Gas sensing properties of nanostructured MoO3 thin films prepared by spray pyrolysis

Abstract

Thin films of molybdenum trioxide (MoO3) were deposited on common glass using the chemical spray pyrolysis technique. A (NH4)6Mo7O244H20 solution 0.1M was used as the precursor one. The influence of substrate temperature on the crystallographic structure, surface morphology and electrical behavior of MoO3 thin films was studied. MoO3 can exist in two crystalline forms, the thermodynamically stable orthorhombic α-MoO3 and the metastable monoclinic β-MoO3 phase. XRD-spectra showed a growth of α-MoO3 phase percentage as substrate temperature increases from 420K up to 670K. Films deposited in the 500–600K range have a clearly porous surface structure of nanometer order as can be seen in SEM images. Changes up to six magnitude orders were observed in MoO3 thin films electrical resistance when films temperature varied from 100K up to 500K. The sensing property of these MoO3 films was also studied.
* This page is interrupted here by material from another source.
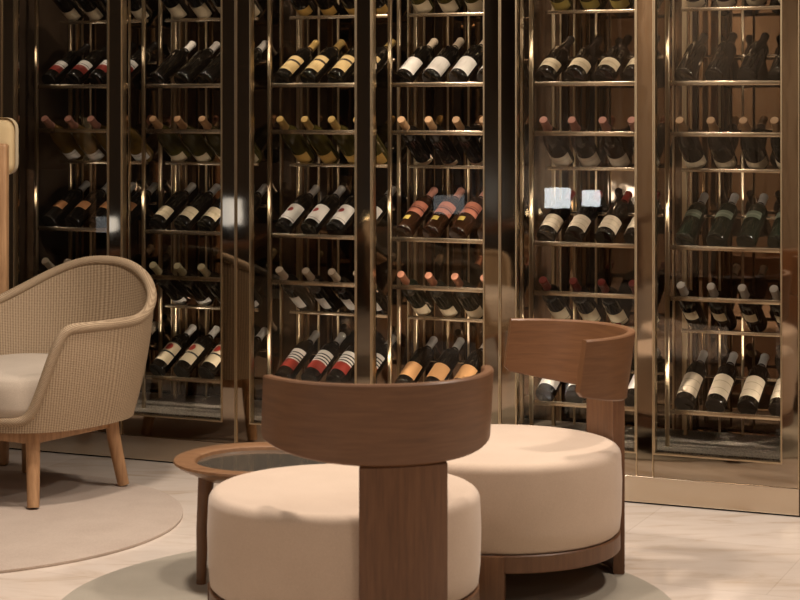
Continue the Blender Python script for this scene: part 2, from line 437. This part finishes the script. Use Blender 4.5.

The sensitivity was investigated in the temperature range 160 and 360K for H2O and CO gases, respectively. Both of them are of reducing nature. In all studied cases sensitivity decreases slowly as film temperature is raised. At room temperature the sensitivity changes from 12 up to 75% depending on substrate temperature. The sensitivity for CO gas was found to be lower than that of H2O.